REPUBLIKA.CO.ID, PADANG -- Pemerintah Provinsi Sumatra Barat berencana memasukkan pendidikan antinarkoba atau sosialisasi yang berkaitan dengan pencegahan penyalahgunaan narkoba ke sekolah-sekolah. Langkah ini dilakukan lantaran para siswa menjadi kelompok paling rentang terhadap penyalahgunaan narkoba di Indonesia.
Gubernur Sumatra Barat Irwan Prayitno menyebutkan, pihaknya akan mengkaji penerapan pendidikan antinarkoba di sekolah-sekolah. Nantinya pendidikan antinarkoba akan disisipkan ke dalam kegiatan ekstrakulikuler atau pendidikan tambahan di luar jam belajar. "Tapi untuk masuk dalam kurikulum kayaknya susah, tapi mungkin kita akan jadikan sebagai ekstrakulikuler," jelas Irwan awal pekan ini.
Meski masuk dalam kegiatan ekstrakurikuler, Irwan menjamin esensi sosialisasi antinarkoba yang dilakukan tidak akan berkurang. Menurutnya, yang terpenting adalah bagaimana pencegahan penyalahgunaan narkoba bisa menyentuh para pelajar, apapun metodenya.
Sebelumnya, Kepala Badan Narkotika Nasional (BNN) Komjen Pol Budi Waseso juga menyampaikan desakannya kepada Pemprov Sumbar untuk memasukkan pendidikan antinarkoba ke dalam kurikulum sekolah. Buwas, panggilan akrab Budi Waseso, menilai bahwa diperlukan langkah antisipatif serta pencegahan sejak dini terhadap risiko penyalahgunaan narkoba. Salah satunya dengan memasukkan informasi atau pengetahuan tentang bahaya narkoba kepada para siswa di sekolah-sekolah.
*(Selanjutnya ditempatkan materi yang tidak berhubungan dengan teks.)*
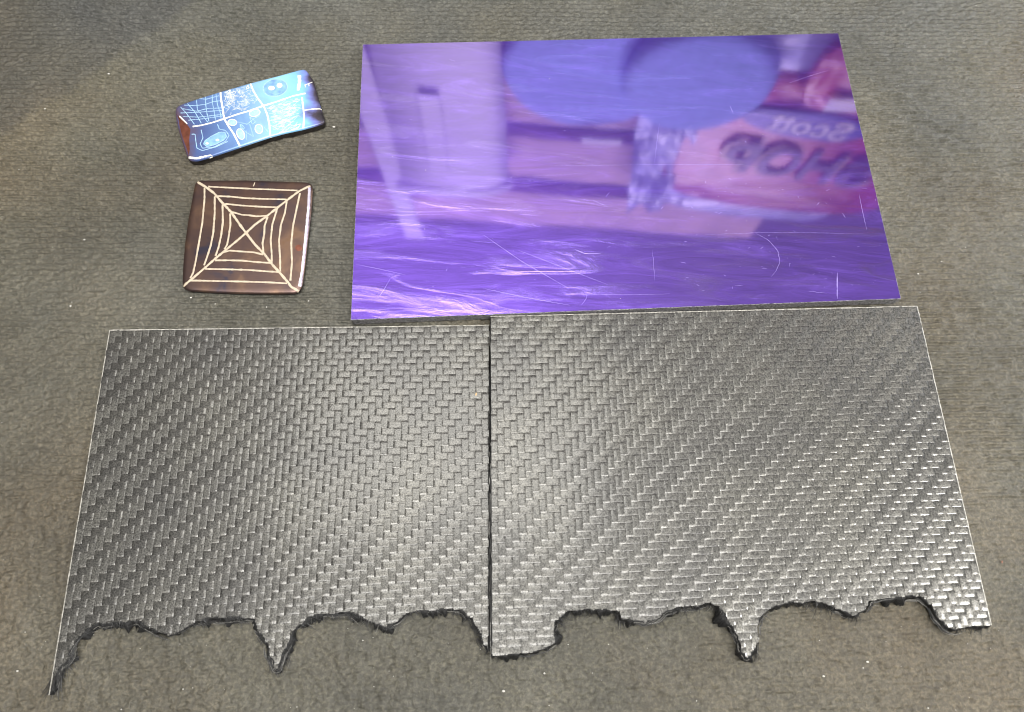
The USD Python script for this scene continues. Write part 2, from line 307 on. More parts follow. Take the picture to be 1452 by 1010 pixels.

"Saya berharap dengan buku sosialisasi antinarkoba yang saya berikan kepada Pak Gubernur akan dijadikan sebagai kurikulum pendidikan di Sumatera Barat," ujar Buwas.
BNN mencatat, beberapa provinsi sudah menjalankan sosialisasi antinarkoba secara serius di sekolah-sekolah. Sumatra Utara merupakan salah satu daerah yang dianggap paling serius dalam menerapkan pendidikan antinarkoba di sekolah. "Kalau ingin memasukkan sosialisasi antinarkoba di ekstrakurikuler sekolah, harus ada aturannya (Peraturan Gubernur)," katanya.
Penyelundupan narkoba ke Indonesia dan penyalagunaannya oleh masyarakat memang menyisakan pekerjaan rumah bagi pemerintah. Buwas bahkan menyebutkan, istilah 'perang' yang dihadapi Indonesia bukanlah perang senjata pada umumnya, namun proxy war, termasuk penyalahgunaan narkoba.
Berdasarkan catatan BNN, pasokan narkoba yang masuk ke Indonesia berasal dari Cina, Malaysia, Pakistan, Iran, Afrika Barat, dan Eropa. Dari semua negara-negara tersebut ada sekitar 72 jaringan sindikat narkoba yang ada di Indonesia.
Indonesia, lanjut Buwas, merupakan pasar yang potensial bagi para jaringan sindikat narkoba karena jumlah penduduknya yang banyak. Dari sekitar 250 juta penduduk Indonesia 6,4 juta penduduk Indonesia merupakan pemakai narkoba aktif. "Presiden pernah menanyakan kepada saya berapa penjualan narkoba di indonesia per tahunnya, lalu saya jawab sekitar 72 triliun (rupiah), Presiden kaget mendengar angka tersebut," ujarnya.
BNN juga melacak bahwa setiap sindikat di Indonesia rata-rata menjual Rp 1 triliun narkoba per tahunnya. Artinya kalau ada 72 jaringan sindikat narkoba di Indonesia, maka penjualan narkoba di Indonesia sekitar Rp 72 triliun.
Buwas juga menambahkan, saat ini terdapat sekitar 800 jenis narkotika jenis baru. Dari angka tersebut, 62 jenis di antaranya sudah beredar di Indonesia. Tetapi sayangnya dari 62 jenis narkotika tersebut baru 60 jenis yang telah diatur dalam Permenkes nomor 41 tahun 2017, sedang yang 6 jenis lagi belum.